Every line must be returned precisely as it is written.

## start

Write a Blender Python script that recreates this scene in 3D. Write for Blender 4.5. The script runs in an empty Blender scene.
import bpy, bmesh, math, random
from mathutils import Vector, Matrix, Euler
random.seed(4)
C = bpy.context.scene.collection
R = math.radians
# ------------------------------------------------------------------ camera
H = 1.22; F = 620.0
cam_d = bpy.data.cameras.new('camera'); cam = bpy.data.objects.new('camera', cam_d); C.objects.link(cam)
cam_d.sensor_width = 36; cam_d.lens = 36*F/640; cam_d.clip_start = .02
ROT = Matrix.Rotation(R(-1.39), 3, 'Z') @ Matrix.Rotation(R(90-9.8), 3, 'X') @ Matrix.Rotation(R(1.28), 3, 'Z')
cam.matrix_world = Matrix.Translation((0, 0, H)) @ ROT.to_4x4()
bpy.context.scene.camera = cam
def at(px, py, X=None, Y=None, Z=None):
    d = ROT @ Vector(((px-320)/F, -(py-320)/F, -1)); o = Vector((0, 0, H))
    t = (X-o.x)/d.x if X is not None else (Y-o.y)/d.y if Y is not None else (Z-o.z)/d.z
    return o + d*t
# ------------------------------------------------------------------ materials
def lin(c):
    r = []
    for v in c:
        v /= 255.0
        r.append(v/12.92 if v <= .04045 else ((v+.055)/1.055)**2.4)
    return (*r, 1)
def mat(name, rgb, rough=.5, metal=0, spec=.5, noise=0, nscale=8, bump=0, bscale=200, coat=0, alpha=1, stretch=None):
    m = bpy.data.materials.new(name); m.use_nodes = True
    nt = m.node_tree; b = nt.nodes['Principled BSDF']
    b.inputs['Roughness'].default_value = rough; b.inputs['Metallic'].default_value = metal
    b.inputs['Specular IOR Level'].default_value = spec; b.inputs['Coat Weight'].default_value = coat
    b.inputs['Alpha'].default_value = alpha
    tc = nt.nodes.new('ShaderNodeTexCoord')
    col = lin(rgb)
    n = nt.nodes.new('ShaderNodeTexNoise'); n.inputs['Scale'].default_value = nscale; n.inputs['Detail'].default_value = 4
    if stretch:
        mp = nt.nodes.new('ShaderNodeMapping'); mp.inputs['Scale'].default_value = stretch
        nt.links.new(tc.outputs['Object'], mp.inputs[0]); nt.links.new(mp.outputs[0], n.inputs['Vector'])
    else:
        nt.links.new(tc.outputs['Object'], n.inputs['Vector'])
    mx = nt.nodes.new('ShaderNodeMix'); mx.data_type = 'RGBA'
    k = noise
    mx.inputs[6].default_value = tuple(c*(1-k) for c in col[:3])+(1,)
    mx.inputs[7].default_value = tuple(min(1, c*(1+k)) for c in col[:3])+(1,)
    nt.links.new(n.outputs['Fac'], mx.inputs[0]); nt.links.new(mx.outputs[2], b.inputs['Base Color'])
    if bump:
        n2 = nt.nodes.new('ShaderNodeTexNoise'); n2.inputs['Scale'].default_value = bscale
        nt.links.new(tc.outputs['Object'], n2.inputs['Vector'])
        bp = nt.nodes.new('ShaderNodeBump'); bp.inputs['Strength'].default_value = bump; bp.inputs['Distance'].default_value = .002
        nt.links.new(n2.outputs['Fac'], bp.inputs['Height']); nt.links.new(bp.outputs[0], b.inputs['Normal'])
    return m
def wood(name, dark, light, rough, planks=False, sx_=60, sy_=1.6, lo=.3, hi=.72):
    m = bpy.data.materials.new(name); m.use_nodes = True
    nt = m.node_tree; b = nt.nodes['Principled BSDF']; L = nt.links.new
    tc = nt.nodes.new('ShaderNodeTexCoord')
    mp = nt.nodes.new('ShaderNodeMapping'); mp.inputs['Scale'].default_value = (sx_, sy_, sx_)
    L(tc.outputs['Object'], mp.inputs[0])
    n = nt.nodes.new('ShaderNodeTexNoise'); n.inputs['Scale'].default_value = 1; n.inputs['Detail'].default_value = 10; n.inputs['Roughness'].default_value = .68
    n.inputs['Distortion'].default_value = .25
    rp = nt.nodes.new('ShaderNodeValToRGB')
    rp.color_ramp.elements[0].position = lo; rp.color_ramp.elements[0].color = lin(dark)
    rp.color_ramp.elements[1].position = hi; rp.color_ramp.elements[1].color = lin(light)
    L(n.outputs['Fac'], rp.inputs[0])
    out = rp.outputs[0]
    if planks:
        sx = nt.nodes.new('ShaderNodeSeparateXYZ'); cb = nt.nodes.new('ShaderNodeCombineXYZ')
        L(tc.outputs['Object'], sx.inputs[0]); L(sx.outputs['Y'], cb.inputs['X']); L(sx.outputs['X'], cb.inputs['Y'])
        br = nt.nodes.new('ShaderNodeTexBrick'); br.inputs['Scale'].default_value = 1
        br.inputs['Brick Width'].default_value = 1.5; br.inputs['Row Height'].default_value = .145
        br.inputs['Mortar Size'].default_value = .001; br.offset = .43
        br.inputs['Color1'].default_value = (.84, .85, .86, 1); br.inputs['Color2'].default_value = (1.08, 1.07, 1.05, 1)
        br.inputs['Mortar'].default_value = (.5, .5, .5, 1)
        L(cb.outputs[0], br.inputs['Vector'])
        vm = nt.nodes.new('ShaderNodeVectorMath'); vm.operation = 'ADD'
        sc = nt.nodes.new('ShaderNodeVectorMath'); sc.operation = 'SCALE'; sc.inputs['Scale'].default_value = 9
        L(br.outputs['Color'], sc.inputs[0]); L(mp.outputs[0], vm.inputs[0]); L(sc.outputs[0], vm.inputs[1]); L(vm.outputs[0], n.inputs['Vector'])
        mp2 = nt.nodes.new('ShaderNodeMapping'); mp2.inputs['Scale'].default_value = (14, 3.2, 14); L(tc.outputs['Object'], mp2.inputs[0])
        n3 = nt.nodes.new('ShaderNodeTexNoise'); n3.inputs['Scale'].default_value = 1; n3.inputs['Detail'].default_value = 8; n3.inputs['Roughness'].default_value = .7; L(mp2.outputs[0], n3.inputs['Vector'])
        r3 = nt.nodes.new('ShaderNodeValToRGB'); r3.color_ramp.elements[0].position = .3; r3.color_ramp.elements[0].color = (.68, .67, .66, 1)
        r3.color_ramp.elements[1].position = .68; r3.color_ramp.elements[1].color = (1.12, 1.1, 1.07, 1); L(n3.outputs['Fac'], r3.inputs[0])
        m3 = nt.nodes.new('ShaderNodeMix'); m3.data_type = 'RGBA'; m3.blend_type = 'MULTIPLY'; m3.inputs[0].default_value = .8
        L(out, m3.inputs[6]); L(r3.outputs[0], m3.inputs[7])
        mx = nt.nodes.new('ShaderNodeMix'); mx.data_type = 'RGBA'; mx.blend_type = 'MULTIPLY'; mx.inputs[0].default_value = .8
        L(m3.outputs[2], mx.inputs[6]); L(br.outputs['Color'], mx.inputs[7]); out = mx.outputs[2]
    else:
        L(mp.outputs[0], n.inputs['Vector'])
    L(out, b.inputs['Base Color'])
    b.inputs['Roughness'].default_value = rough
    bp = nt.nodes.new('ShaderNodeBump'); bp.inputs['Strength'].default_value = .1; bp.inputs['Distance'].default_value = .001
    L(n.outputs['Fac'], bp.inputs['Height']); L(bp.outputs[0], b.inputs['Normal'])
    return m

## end

» Result for this task
Write a Blender Python script that recreates this scene in 3D. Write for Blender 4.5. The script runs in an empty Blender scene.
import bpy, bmesh, math, random
from mathutils import Vector, Matrix, Euler
random.seed(4)
C = bpy.context.scene.collection
R = math.radians
# ------------------------------------------------------------------ camera
H = 1.22; F = 620.0
cam_d = bpy.data.cameras.new('camera'); cam = bpy.data.objects.new('camera', cam_d); C.objects.link(cam)
cam_d.sensor_width = 36; cam_d.lens = 36*F/640; cam_d.clip_start = .02
ROT = Matrix.Rotation(R(-1.39), 3, 'Z') @ Matrix.Rotation(R(90-9.8), 3, 'X') @ Matrix.Rotation(R(1.28), 3, 'Z')
cam.matrix_world = Matrix.Translation((0, 0, H)) @ ROT.to_4x4()
bpy.context.scene.camera = cam
def at(px, py, X=None, Y=None, Z=None):
    d = ROT @ Vector(((px-320)/F, -(py-320)/F, -1)); o = Vector((0, 0, H))
    t = (X-o.x)/d.x if X is not None else (Y-o.y)/d.y if Y is not None else (Z-o.z)/d.z
    return o + d*t
# ------------------------------------------------------------------ materials
def lin(c):
    r = []
    for v in c:
        v /= 255.0
        r.append(v/12.92 if v <= .04045 else ((v+.055)/1.055)**2.4)
    return (*r, 1)
def mat(name, rgb, rough=.5, metal=0, spec=.5, noise=0, nscale=8, bump=0, bscale=200, coat=0, alpha=1, stretch=None):
    m = bpy.data.materials.new(name); m.use_nodes = True
    nt = m.node_tree; b = nt.nodes['Principled BSDF']
    b.inputs['Roughness'].default_value = rough; b.inputs['Metallic'].default_value = metal
    b.inputs['Specular IOR Level'].default_value = spec; b.inputs['Coat Weight'].default_value = coat
    b.inputs['Alpha'].default_value = alpha
    tc = nt.nodes.new('ShaderNodeTexCoord')
    col = lin(rgb)
    n = nt.nodes.new('ShaderNodeTexNoise'); n.inputs['Scale'].default_value = nscale; n.inputs['Detail'].default_value = 4
    if stretch:
        mp = nt.nodes.new('ShaderNodeMapping'); mp.inputs['Scale'].default_value = stretch
        nt.links.new(tc.outputs['Object'], mp.inputs[0]); nt.links.new(mp.outputs[0], n.inputs['Vector'])
    else:
        nt.links.new(tc.outputs['Object'], n.inputs['Vector'])
    mx = nt.nodes.new('ShaderNodeMix'); mx.data_type = 'RGBA'
    k = noise
    mx.inputs[6].default_value = tuple(c*(1-k) for c in col[:3])+(1,)
    mx.inputs[7].default_value = tuple(min(1, c*(1+k)) for c in col[:3])+(1,)
    nt.links.new(n.outputs['Fac'], mx.inputs[0]); nt.links.new(mx.outputs[2], b.inputs['Base Color'])
    if bump:
        n2 = nt.nodes.new('ShaderNodeTexNoise'); n2.inputs['Scale'].default_value = bscale
        nt.links.new(tc.outputs['Object'], n2.inputs['Vector'])
        bp = nt.nodes.new('ShaderNodeBump'); bp.inputs['Strength'].default_value = bump; bp.inputs['Distance'].default_value = .002
        nt.links.new(n2.outputs['Fac'], bp.inputs['Height']); nt.links.new(bp.outputs[0], b.inputs['Normal'])
    return m
def wood(name, dark, light, rough, planks=False, sx_=60, sy_=1.6, lo=.3, hi=.72):
    m = bpy.data.materials.new(name); m.use_nodes = True
    nt = m.node_tree; b = nt.nodes['Principled BSDF']; L = nt.links.new
    tc = nt.nodes.new('ShaderNodeTexCoord')
    mp = nt.nodes.new('ShaderNodeMapping'); mp.inputs['Scale'].default_value = (sx_, sy_, sx_)
    L(tc.outputs['Object'], mp.inputs[0])
    n = nt.nodes.new('ShaderNodeTexNoise'); n.inputs['Scale'].default_value = 1; n.inputs['Detail'].default_value = 10; n.inputs['Roughness'].default_value = .68
    n.inputs['Distortion'].default_value = .25
    rp = nt.nodes.new('ShaderNodeValToRGB')
    rp.color_ramp.elements[0].position = lo; rp.color_ramp.elements[0].color = lin(dark)
    rp.color_ramp.elements[1].position = hi; rp.color_ramp.elements[1].color = lin(light)
    L(n.outputs['Fac'], rp.inputs[0])
    out = rp.outputs[0]
    if planks:
        sx = nt.nodes.new('ShaderNodeSeparateXYZ'); cb = nt.nodes.new('ShaderNodeCombineXYZ')
        L(tc.outputs['Object'], sx.inputs[0]); L(sx.outputs['Y'], cb.inputs['X']); L(sx.outputs['X'], cb.inputs['Y'])
        br = nt.nodes.new('ShaderNodeTexBrick'); br.inputs['Scale'].default_value = 1
        br.inputs['Brick Width'].default_value = 1.5; br.inputs['Row Height'].default_value = .145
        br.inputs['Mortar Size'].default_value = .001; br.offset = .43
        br.inputs['Color1'].default_value = (.84, .85, .86, 1); br.inputs['Color2'].default_value = (1.08, 1.07, 1.05, 1)
        br.inputs['Mortar'].default_value = (.5, .5, .5, 1)
        L(cb.outputs[0], br.inputs['Vector'])
        vm = nt.nodes.new('ShaderNodeVectorMath'); vm.operation = 'ADD'
        sc = nt.nodes.new('ShaderNodeVectorMath'); sc.operation = 'SCALE'; sc.inputs['Scale'].default_value = 9
        L(br.outputs['Color'], sc.inputs[0]); L(mp.outputs[0], vm.inputs[0]); L(sc.outputs[0], vm.inputs[1]); L(vm.outputs[0], n.inputs['Vector'])
        mp2 = nt.nodes.new('ShaderNodeMapping'); mp2.inputs['Scale'].default_value = (14, 3.2, 14); L(tc.outputs['Object'], mp2.inputs[0])
        n3 = nt.nodes.new('ShaderNodeTexNoise'); n3.inputs['Scale'].default_value = 1; n3.inputs['Detail'].default_value = 8; n3.inputs['Roughness'].default_value = .7; L(mp2.outputs[0], n3.inputs['Vector'])
        r3 = nt.nodes.new('ShaderNodeValToRGB'); r3.color_ramp.elements[0].position = .3; r3.color_ramp.elements[0].color = (.68, .67, .66, 1)
        r3.color_ramp.elements[1].position = .68; r3.color_ramp.elements[1].color = (1.12, 1.1, 1.07, 1); L(n3.outputs['Fac'], r3.inputs[0])
        m3 = nt.nodes.new('ShaderNodeMix'); m3.data_type = 'RGBA'; m3.blend_type = 'MULTIPLY'; m3.inputs[0].default_value = .8
        L(out, m3.inputs[6]); L(r3.outputs[0], m3.inputs[7])
        mx = nt.nodes.new('ShaderNodeMix'); mx.data_type = 'RGBA'; mx.blend_type = 'MULTIPLY'; mx.inputs[0].default_value = .8
        L(m3.outputs[2], mx.inputs[6]); L(br.outputs['Color'], mx.inputs[7]); out = mx.outputs[2]
    else:
        L(mp.outputs[0], n.inputs['Vector'])
    L(out, b.inputs['Base Color'])
    b.inputs['Roughness'].default_value = rough
    bp = nt.nodes.new('ShaderNodeBump'); bp.inputs['Strength'].default_value = .1; bp.inputs['Distance'].default_value = .001
    L(n.outputs['Fac'], bp.inputs['Height']); L(bp.outputs[0], b.inputs['Normal'])
    return m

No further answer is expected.